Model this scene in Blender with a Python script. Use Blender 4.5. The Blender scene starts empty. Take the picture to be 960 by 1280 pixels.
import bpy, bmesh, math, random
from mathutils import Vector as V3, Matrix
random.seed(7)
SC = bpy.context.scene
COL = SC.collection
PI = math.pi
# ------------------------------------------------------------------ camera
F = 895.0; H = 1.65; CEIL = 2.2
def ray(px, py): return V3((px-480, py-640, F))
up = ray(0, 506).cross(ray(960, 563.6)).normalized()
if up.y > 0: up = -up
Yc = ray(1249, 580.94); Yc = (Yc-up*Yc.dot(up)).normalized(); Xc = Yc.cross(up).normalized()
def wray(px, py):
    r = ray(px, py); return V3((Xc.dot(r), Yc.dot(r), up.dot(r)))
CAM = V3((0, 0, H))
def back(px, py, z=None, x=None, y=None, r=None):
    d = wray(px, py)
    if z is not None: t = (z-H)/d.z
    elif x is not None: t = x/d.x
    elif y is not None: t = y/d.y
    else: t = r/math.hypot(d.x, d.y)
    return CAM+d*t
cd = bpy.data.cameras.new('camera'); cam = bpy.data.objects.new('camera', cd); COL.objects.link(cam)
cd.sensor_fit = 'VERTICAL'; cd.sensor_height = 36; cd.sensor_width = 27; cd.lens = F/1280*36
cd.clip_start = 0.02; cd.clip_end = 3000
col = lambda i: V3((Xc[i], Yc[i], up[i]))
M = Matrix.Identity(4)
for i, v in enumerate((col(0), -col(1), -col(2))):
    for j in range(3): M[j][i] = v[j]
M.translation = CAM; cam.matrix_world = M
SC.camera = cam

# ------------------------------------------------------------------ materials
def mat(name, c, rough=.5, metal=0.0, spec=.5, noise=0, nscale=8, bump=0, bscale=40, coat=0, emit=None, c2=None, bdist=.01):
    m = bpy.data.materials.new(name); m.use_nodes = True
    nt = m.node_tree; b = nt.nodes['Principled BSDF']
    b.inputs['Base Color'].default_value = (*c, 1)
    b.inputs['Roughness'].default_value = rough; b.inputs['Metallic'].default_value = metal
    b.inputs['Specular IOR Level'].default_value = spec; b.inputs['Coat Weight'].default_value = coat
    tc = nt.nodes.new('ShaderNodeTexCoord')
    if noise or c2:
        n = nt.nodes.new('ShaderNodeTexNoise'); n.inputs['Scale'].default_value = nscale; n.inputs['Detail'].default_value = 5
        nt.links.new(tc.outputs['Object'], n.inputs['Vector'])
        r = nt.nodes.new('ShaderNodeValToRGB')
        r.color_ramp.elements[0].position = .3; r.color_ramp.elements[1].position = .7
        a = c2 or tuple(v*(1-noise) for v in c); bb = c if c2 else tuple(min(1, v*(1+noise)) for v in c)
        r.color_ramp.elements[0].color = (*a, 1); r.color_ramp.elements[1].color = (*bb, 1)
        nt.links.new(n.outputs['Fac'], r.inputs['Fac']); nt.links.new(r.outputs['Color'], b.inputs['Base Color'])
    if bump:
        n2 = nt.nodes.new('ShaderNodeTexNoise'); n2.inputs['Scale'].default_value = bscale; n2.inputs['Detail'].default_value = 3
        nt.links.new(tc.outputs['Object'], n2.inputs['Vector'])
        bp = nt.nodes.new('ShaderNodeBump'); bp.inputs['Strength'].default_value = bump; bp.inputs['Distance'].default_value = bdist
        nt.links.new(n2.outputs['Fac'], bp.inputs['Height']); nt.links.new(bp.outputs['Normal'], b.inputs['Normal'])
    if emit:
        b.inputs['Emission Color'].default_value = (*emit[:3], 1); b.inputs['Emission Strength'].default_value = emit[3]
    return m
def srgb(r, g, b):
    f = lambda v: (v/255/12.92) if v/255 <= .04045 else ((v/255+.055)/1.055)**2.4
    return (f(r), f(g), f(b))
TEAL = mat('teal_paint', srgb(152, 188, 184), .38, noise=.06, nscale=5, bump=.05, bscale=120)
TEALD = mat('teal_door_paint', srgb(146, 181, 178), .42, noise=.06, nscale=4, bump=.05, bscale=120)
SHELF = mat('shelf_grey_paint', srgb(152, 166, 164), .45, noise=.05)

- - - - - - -

## [EXERCISE GOAL]
Return the whole listing exactly.

## [SOLUTION]
Model this scene in Blender with a Python script. Use Blender 4.5. The Blender scene starts empty. Take the picture to be 960 by 1280 pixels.
import bpy, bmesh, math, random
from mathutils import Vector as V3, Matrix
random.seed(7)
SC = bpy.context.scene
COL = SC.collection
PI = math.pi
# ------------------------------------------------------------------ camera
F = 895.0; H = 1.65; CEIL = 2.2
def ray(px, py): return V3((px-480, py-640, F))
up = ray(0, 506).cross(ray(960, 563.6)).normalized()
if up.y > 0: up = -up
Yc = ray(1249, 580.94); Yc = (Yc-up*Yc.dot(up)).normalized(); Xc = Yc.cross(up).normalized()
def wray(px, py):
    r = ray(px, py); return V3((Xc.dot(r), Yc.dot(r), up.dot(r)))
CAM = V3((0, 0, H))
def back(px, py, z=None, x=None, y=None, r=None):
    d = wray(px, py)
    if z is not None: t = (z-H)/d.z
    elif x is not None: t = x/d.x
    elif y is not None: t = y/d.y
    else: t = r/math.hypot(d.x, d.y)
    return CAM+d*t
cd = bpy.data.cameras.new('camera'); cam = bpy.data.objects.new('camera', cd); COL.objects.link(cam)
cd.sensor_fit = 'VERTICAL'; cd.sensor_height = 36; cd.sensor_width = 27; cd.lens = F/1280*36
cd.clip_start = 0.02; cd.clip_end = 3000
col = lambda i: V3((Xc[i], Yc[i], up[i]))
M = Matrix.Identity(4)
for i, v in enumerate((col(0), -col(1), -col(2))):
    for j in range(3): M[j][i] = v[j]
M.translation = CAM; cam.matrix_world = M
SC.camera = cam

# ------------------------------------------------------------------ materials
def mat(name, c, rough=.5, metal=0.0, spec=.5, noise=0, nscale=8, bump=0, bscale=40, coat=0, emit=None, c2=None, bdist=.01):
    m = bpy.data.materials.new(name); m.use_nodes = True
    nt = m.node_tree; b = nt.nodes['Principled BSDF']
    b.inputs['Base Color'].default_value = (*c, 1)
    b.inputs['Roughness'].default_value = rough; b.inputs['Metallic'].default_value = metal
    b.inputs['Specular IOR Level'].default_value = spec; b.inputs['Coat Weight'].default_value = coat
    tc = nt.nodes.new('ShaderNodeTexCoord')
    if noise or c2:
        n = nt.nodes.new('ShaderNodeTexNoise'); n.inputs['Scale'].default_value = nscale; n.inputs['Detail'].default_value = 5
        nt.links.new(tc.outputs['Object'], n.inputs['Vector'])
        r = nt.nodes.new('ShaderNodeValToRGB')
        r.color_ramp.elements[0].position = .3; r.color_ramp.elements[1].position = .7
        a = c2 or tuple(v*(1-noise) for v in c); bb = c if c2 else tuple(min(1, v*(1+noise)) for v in c)
        r.color_ramp.elements[0].color = (*a, 1); r.color_ramp.elements[1].color = (*bb, 1)
        nt.links.new(n.outputs['Fac'], r.inputs['Fac']); nt.links.new(r.outputs['Color'], b.inputs['Base Color'])
    if bump:
        n2 = nt.nodes.new('ShaderNodeTexNoise'); n2.inputs['Scale'].default_value = bscale; n2.inputs['Detail'].default_value = 3
        nt.links.new(tc.outputs['Object'], n2.inputs['Vector'])
        bp = nt.nodes.new('ShaderNodeBump'); bp.inputs['Strength'].default_value = bump; bp.inputs['Distance'].default_value = bdist
        nt.links.new(n2.outputs['Fac'], bp.inputs['Height']); nt.links.new(bp.outputs['Normal'], b.inputs['Normal'])
    if emit:
        b.inputs['Emission Color'].default_value = (*emit[:3], 1); b.inputs['Emission Strength'].default_value = emit[3]
    return m
def srgb(r, g, b):
    f = lambda v: (v/255/12.92) if v/255 <= .04045 else ((v/255+.055)/1.055)**2.4
    return (f(r), f(g), f(b))
TEAL = mat('teal_paint', srgb(152, 188, 184), .38, noise=.06, nscale=5, bump=.05, bscale=120)
TEALD = mat('teal_door_paint', srgb(146, 181, 178), .42, noise=.06, nscale=4, bump=.05, bscale=120)
SHELF = mat('shelf_grey_paint', srgb(152, 166, 164), .45, noise=.05)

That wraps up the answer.